Había leído y escuchado hablar muy bien de este restaurante y de Junior Franco, su cocinero. La base de su cocina es colombiana, lo que me atrae más todavía por la poca oferta gastronómica que hay en la ciudad. Aunque sólo la base y las raíces son colombianas, en cuanto empiezas a probar los platos te das cuenta de que la fusión de sabores, productos y elaboraciones es la verdadera protagonista de este laboratorio de ideas que, más tarde pasará a ser un restaurante bien asentado, o al menos eso nos contaron.
La entrada en el local no es muy sugerente pues, pese a encontrar un restaurante de aspecto más o menos agradable con una cocina vista minúscula en la que bregan un sinfín de personas, las mesas están muy pegadas, te cuesta un duro trabajo driblar entre ellas hasta llegar a la tuya y al final esta zozobra sólo se calma con el primer plato, que te sitúa, te enajena del resto del local y te centra en tu mesa.
Escogimos el menú intermedio del que no se sabe nada de antemano y se van sacando distintas elaboraciones. Allá vamos:
Erizo con crema de tuétano y maíz a la brasa, vaya inicio, de traca este sabor potente que mezcla ese mar y montaña tan singular.
Ostra con pulpa de fruta de la pasión, o el plato que no me gustó. La cocina fusión suele pasarse de frenada, suele arriesgar y a veces chirría demasiado. En este plato encontré ese problema, ese exceso de elementos y el forzar la idea de la ostra con la acidez del cítrico. El triple salto mortal deja un plato en el que la ostra queda relegada a dar textura, no se percibe su sabor y por tanto es lo que yo no le haría a un producto de calidad.
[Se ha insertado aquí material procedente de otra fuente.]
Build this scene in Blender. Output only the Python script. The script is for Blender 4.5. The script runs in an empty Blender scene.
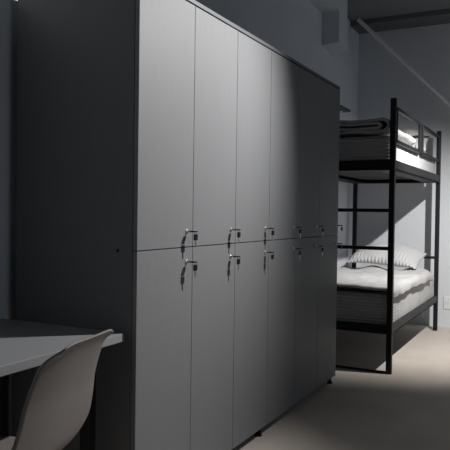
import bpy, bmesh, math, random
from mathutils import Vector, Matrix, noise
random.seed(7)
S = bpy.context.scene
COL = S.collection
PI = math.pi

# ------------------------------------------------------------------ materials
def mat(name, color, rough=0.5, metallic=0.0, spec=0.5, grain=None, bump=0.0, bscale=40.0, mottle=0.0, mscale=3.0, sheen=0.0):
    m = bpy.data.materials.new(name); m.use_nodes = True
    nt = m.node_tree; b = nt.nodes['Principled BSDF']
    b.inputs['Base Color'].default_value = (*color, 1)
    b.inputs['Roughness'].default_value = rough
    b.inputs['Metallic'].default_value = metallic
    b.inputs['Specular IOR Level'].default_value = spec
    if sheen: b.inputs['Sheen Weight'].default_value = sheen
    tc = nt.nodes.new('ShaderNodeTexCoord'); mp = nt.nodes.new('ShaderNodeMapping')
    nt.links.new(tc.outputs['Object'], mp.inputs['Vector'])
    if grain: mp.inputs['Scale'].default_value = grain
    if bump:
        n = nt.nodes.new('ShaderNodeTexNoise'); n.inputs['Scale'].default_value = bscale; n.inputs['Detail'].default_value = 6
        nt.links.new(mp.outputs[0], n.inputs['Vector'])
        bp = nt.nodes.new('ShaderNodeBump'); bp.inputs['Strength'].default_value = bump; bp.inputs['Distance'].default_value = 0.01
        nt.links.new(n.outputs['Fac'], bp.inputs['Height']); nt.links.new(bp.outputs[0], b.inputs['Normal'])
    if mottle:
        n2 = nt.nodes.new('ShaderNodeTexNoise'); n2.inputs['Scale'].default_value = mscale; n2.inputs['Detail'].default_value = 8
        n2.inputs['Roughness'].default_value = 0.6
        nt.links.new(mp.outputs[0], n2.inputs['Vector'])
        r = nt.nodes.new('ShaderNodeMapRange')
        r.inputs['From Min'].default_value = 0.25; r.inputs['From Max'].default_value = 0.75
        r.inputs['To Min'].default_value = 1 - mottle; r.inputs['To Max'].default_value = 1 + mottle
        nt.links.new(n2.outputs['Fac'], r.inputs['Value'])
        mx = nt.nodes.new('ShaderNodeVectorMath'); mx.operation = 'SCALE'
        mx.inputs[0].default_value = color
        nt.links.new(r.outputs[0], mx.inputs['Scale']); nt.links.new(mx.outputs[0], b.inputs['Base Color'])
    return m

M = {}
M['wall'] = mat('wall_paint', (0.70, 0.72, 0.755), 0.85, spec=0.2, bump=0.12, bscale=60, mottle=0.03, mscale=2)
M['ceiling'] = mat('ceiling_paint', (0.22, 0.225, 0.235), 0.9, spec=0.2, mottle=0.05, mscale=2)
M['beam'] = mat('beam_paint', (0.16, 0.163, 0.17), 0.9, spec=0.2, mottle=0.05)
M['floor'] = mat('floor_concrete', (0.60, 0.535, 0.47), 0.62, spec=0.3, bump=0.05, bscale=90, mottle=0.13, mscale=2.2)
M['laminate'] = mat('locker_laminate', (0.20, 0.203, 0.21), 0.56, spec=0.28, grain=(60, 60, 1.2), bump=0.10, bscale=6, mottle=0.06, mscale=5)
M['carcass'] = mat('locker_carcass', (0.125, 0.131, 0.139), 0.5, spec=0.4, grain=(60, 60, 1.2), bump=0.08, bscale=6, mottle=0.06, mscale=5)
M['dark'] = mat('dark_plastic', (0.004, 0.004, 0.004), 0.55, spec=0.2)
M['unseen_wall'] = mat('low_bounce_wall', (0.10, 0.10, 0.105), 0.85, spec=0.2, mottle=0.04)  # for the unseen walls, made dark to hold down bounced light
M['desk'] = mat('desk_laminate', (0.29, 0.295, 0.305), 0.4, spec=0.35, mottle=0.03)
M['shell'] = mat('chair_plastic', (0.225, 0.205, 0.195), 0.45, spec=0.4, bump=0.03, bscale=200)
M['wood'] = mat('chair_wood', (0.35, 0.23, 0.13), 0.5, grain=(8, 8, 1), mottle=0.2, mscale=8)
M['black_metal'] = mat('black_metal', (0.011, 0.0115, 0.013), 0.5, spec=0.3, bump=0.03, bscale=150)
M['chrome'] = mat('chrome', (0.85, 0.85, 0.85), 0.38, metallic=1)
M['steel'] = mat('key_steel', (0.6, 0.6, 0.6), 0.3, metallic=1)
M['linen'] = mat('linen', (0.52, 0.515, 0.515), 0.85, spec=0.2, bump=0.25, bscale=180, sheen=0.0)
M['slat'] = mat('slat_board', (0.035, 0.033, 0.032), 0.7)
M['tube'] = mat('pipe_paint', (0.88, 0.89, 0.90), 0.5)
M['socket'] = mat('socket_plastic', (0.78, 0.78, 0.78), 0.4)
M['shelf'] = mat('shelf_dark', (0.05, 0.052, 0.056), 0.6)

# ------------------------------------------------------------------ helpers
def obj(name, bm, m, parent=None, smooth=False, origin=None):
    me = bpy.data.meshes.new(name)
    if origin is not None: bmesh.ops.translate(bm, verts=bm.verts, vec=-Vector(origin))
    bmesh.ops.recalc_face_normals(bm, faces=bm.faces)
    bm.to_mesh(me); bm.free()
    me.materials.append(m)
    if smooth:
        for p in me.polygons: p.use_smooth = True
    o = bpy.data.objects.new(name, me); COL.objects.link(o)
    if parent is not None: o.parent = parent
    if origin is not None and parent is None: o.location = origin
    return o

def tag(o, label, cat, group=None):
    o['label'] = label; o['category'] = cat
    if group: o['group'] = group
    return o

def thing(name, label, cat, loc=(0, 0, 0), group=None, rz=0):
    o = bpy.data.objects.new(name, None); COL.objects.link(o)
    o.location = loc; o.rotation_euler = (0, 0, rz); o.empty_display_size = 0.1
    return tag(o, label, cat, group)

def box(x0, y0, z0, x1, y1, z1, bevel=0.0, seg=2, bm=None):
    b = bmesh.new()
    r = bmesh.ops.create_cube(b, size=1)
    bmesh.ops.scale(b, verts=b.verts, vec=(x1 - x0, y1 - y0, z1 - z0))
    bmesh.ops.translate(b, verts=b.verts, vec=((x0 + x1) / 2, (y0 + y1) / 2, (z0 + z1) / 2))
    if bevel:
        bmesh.ops.bevel(b, geom=list(b.edges), offset=bevel, segments=seg, profile=0.5, affect='EDGES')
    if bm is None: return b
    me = bpy.data.meshes.new('t'); b.to_mesh(me); b.free(); bm.from_mesh(me); bpy.data.meshes.remove(me)
    return bm

def cyl(p0, p1, r0, r1=None, seg=16, bm=None):
    r1 = r0 if r1 is None else r1
    p0, p1 = Vector(p0), Vector(p1); d = p1 - p0
    b = bm if bm is not None else bmesh.new()
    mtx = Matrix.Translation((p0 + p1) / 2) @ d.to_track_quat('Z', 'Y').to_matrix().to_4x4()
    bmesh.ops.create_cone(b, cap_ends=True, segments=seg, radius1=r0, radius2=r1, depth=d.length, matrix=mtx)
    return b

def torus(center, R, r, axis='y', seg=24, sub=8, bm=None):
    b = bm if bm is not None else bmesh.new()
    c = Vector(center); rings = []
    for i in range(seg):
        a = 2 * PI * i / seg; ring = []
        for j in range(sub):
            t = 2 * PI * j / sub
            u, w, n = (R + r * math.cos(t)) * math.cos(a), (R + r * math.cos(t)) * math.sin(a), r * math.sin(t)
            v = {'y': (u, n, w), 'x': (n, u, w), 'z': (u, w, n)}[axis]
            ring.append(b.verts.new(c + Vector(v)))
        rings.append(ring)
    for i in range(seg):
        for j in range(sub):
            b.faces.new((rings[i][j], rings[(i + 1) % seg][j], rings[(i + 1) % seg][(j + 1) % sub], rings[i][(j + 1) % sub]))
    return b

def sheet(fn, nu, nv, thick):
    """closed sheet: fn(u, v) in 0..1 -> point; thickened along its normals"""
    g = [[Vector(fn(i / nu, j / nv)) for j in range(nv + 1)] for i in range(nu + 1)]
    def nrm(i, j):
        a = g[min(i + 1, nu)][j] - g[max(i - 1, 0)][j]; c = g[i][min(j + 1, nv)] - g[i][max(j - 1, 0)]
        n = a.cross(c)
        return n.normalized() if n.length > 1e-9 else Vector((0, 0, 1))
    b = bmesh.new()
    A = [[b.verts.new(g[i][j] + nrm(i, j) * thick / 2) for j in range(nv + 1)] for i in range(nu + 1)]
    B = [[b.verts.new(g[i][j] - nrm(i, j) * thick / 2) for j in range(nv + 1)] for i in range(nu + 1)]
    for i in range(nu):
        for j in range(nv):
            b.faces.new((A[i][j], A[i + 1][j], A[i + 1][j + 1], A[i][j + 1]))
            b.faces.new((B[i][j], B[i][j + 1], B[i + 1][j + 1], B[i + 1][j]))
    for i in range(nu):
        b.faces.new((A[i][0], B[i][0], B[i + 1][0], A[i + 1][0])); b.faces.new((A[i][nv], A[i + 1][nv], B[i + 1][nv], B[i][nv]))
    for j in range(nv):
        b.faces.new((A[0][j], A[0][j + 1], B[0][j + 1], B[0][j])); b.faces.new((A[nu][j], B[nu][j], B[nu][j + 1], A[nu][j + 1]))
    return b

def nz(x, y, z, s): return noise.noise(Vector((x * s, y * s, z * s)))
def sstep(a, b, x):
    t = min(1, max(0, (x - a) / (b - a))); return t * t * (3 - 2 * t)

def struct(name, bm, m):
    o = obj(name, bm, m); o['kind'] = 'structure'; return o

# ------------------------------------------------------------------ room
XW, YW = -1.979, 6.93           # left wall plane, back wall plane
XR, YF, ZC = 2.3, -1.7, 3.20
struct('floor', box(XW - .15, YF - .15, -.1, XR + .15, YW + .15, 0), M['floor'])
struct('ceiling', box(XW - .15, YF - .15, ZC, XR + .15, YW + .15, ZC + .1), M['ceiling'])
struct('wall_left', box(XW - .15, YF - .15, 0, XW, YW + .15, ZC), M['wall'])
struct('wall_back', box(XW, YW, 0, XR, YW + .15, ZC), M['wall'])
struct('wall_right', box(XR, YF - .15, 0, XR + .15, YW + .15, ZC), M['unseen_wall'])
struct('wall_front', box(XW, YF - .15, 0, XR, YF, ZC), M['unseen_wall'])
# dark cross beam along the back wall, bulkhead and its drop on the left wall
struct('trim_1', box(XW, 6.60, 3.150, XR, YW, ZC, .004), M['beam'])
struct('trim_2', box(XW, YF, 3.034, -1.815, 5.95, ZC, .003), M['wall'])
bm = bmesh.new()
pts = [(XW, 5.70, 2.735), (-1.815, 5.70, 2.748), (-1.815, 5.95, 2.733), (XW, 6.0, 2.69)]
lo = [bm.verts.new(p) for p in pts]; hi = [bm.verts.new((p[0], min(p[1], 5.95), 3.034)) for p in pts]
bm.faces.new(lo); bm.faces.new(hi[::-1])
for i in range(4): bm.faces.new((lo[i], lo[(i + 1) % 4], hi[(i + 1) % 4], hi[i]))
struct('trim_3', bm, M['wall'])

# ------------------------------------------------------------------ lockers
X0, XB, Y1, P, H = -1.329, -1.92, 1.868, 0.3922, 2.03
L3 = 3 * P
def make_cabinet(label):
    t = thing('locker_cabinet', label, 'locker', ((X0 + XB) / 2, Y1 + L3 / 2, 0), 'grey locker cabinets in a row')
    O = t.location
    def part(name, b, m, **k): return obj(name, b, m, t, origin=O, **k)
    yb = Y1 + L3
    xf = X0 - .020
    g = .0006
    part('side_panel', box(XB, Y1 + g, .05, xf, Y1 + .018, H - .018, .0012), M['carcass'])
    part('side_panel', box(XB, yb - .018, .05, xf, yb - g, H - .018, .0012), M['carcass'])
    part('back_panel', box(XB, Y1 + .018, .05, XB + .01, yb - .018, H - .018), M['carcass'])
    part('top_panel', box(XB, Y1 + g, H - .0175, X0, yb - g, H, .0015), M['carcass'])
    part('bottom_panel', box(XB + .01, Y1 + .018, .05, xf - .002, yb - .018, .068), M['carcass'])
    part('middle_shelf', box(XB + .01, Y1 + .018, 1.010, xf - .002, yb - .018, 1.028), M['carcass'])
    for k in (1, 2):
        part('partition', box(XB + .01, Y1 + k * P - .009, .068, xf - .002, Y1 + k * P + .009, H - .018), M['carcass'])
    part('plinth', box(XB + .05, Y1 + .05, .0, X0 - .10, yb - .05, .05), M['dark'])
    b = cyl((X0 - .030, yb - .032, 0), (X0 - .030, yb - .032, .012), .020, .016)
    cyl((X0 - .030, yb - .032, .011), (X0 - .030, yb - .032, .050), .012, bm=b)
    part('foot', b, M['dark'])
    for k in range(3):
        ya, yc = Y1 + k * P + .0016, Y1 + (k + 1) * P - .0016
        for (za, zc, zl) in ((1.0225, H - .024, 1.085), (.050, 1.0185, .962)):
            d = part('door', box(X0 - .0185, ya, za, X0, yc, zc, .0009), M['laminate'])
            lb = cyl((X0 - .004, yc - .047, zl), (X0 + .004, yc - .047, zl), .0105, .0095, 24)
            cyl((X0 + .003, yc - .047, zl), (X0 + .0065, yc - .047, zl), .0075, .007, 24, bm=lb)
            lk = obj('lock', lb, M['chrome'], d, origin=O)
            lk['label'] = 'chrome lock cylinder'
    return t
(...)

Todo bajo mi punto de vista y mi subjetivo gusto.
Al ceviche de quisquilla con ají pico de gallo, que está realmente rico y fresco, le precede un pre-ceviche, las cabezas de las quisquillas se comen con un jugo de frutas que entendido como juego me gustó.
Ceviche caliente de rape con tamarindo y patacón de plátano macho, otro de los platos excelsos que probamos. Me gusta aquí el juego de temperaturas con el ceviche, la raíz colombiana del patacón y ese juego con el rape, ese pescado complicado de textura que queda tremendo en este plato.
Lengua y rabo, ahí es nada. ¡Qué difícil era antes encontrar lengua, es una textura complicada y con no muy buena prensa, cuando de facto es un bocado fino y exquisito. Aquí el rabo está perfecto y la lengua también, aportando ese punto de sabor extra y concentrado al menú.
Primer postre, su versión de piña colada, una ligera tosta sobre la que se asienta una crema y piña, reposando sobre un vaso y, en el fondo del vaso, una agua de Colombia, que viene a ser la versión del agua de Valencia del chef. Vaya plato fino y elegante, nada empalagoso, sabores limpios y nítidos.
El segundo postre viene con órdago... Primero se toma una pizca de pimienta sansho, cuyo efecto prefiero no desvelar aquí, (véase el enlace si se quiere el spoil) seguido de un helado de lulo con physalis y el famoso cava Sòlid que diseñaron los hermanos Roca junto a Agustí Torelló Mata. Es un postre divertido, rico pero más gamberro que bueno.
Carta de vinos algo corta en la que si no es algo de ayuda del encargado de sala cuesta escoger, sobre todo con el tema de espumosos y blancos. Aquí hay cosas que mejorar, las copas son correctas pero se echa en falta algo más de variedad y referencias interesantes, acordes a la cocina que se está elaborando.
Este local es de visita obligada, se tiene que conocer y se debe visitar antes de la apertura de lo que será el verdadero restaurante, porque de momento, lo que se cuece en este pequeño bosquejo del proyecto de Junior Franco es realmente interesante.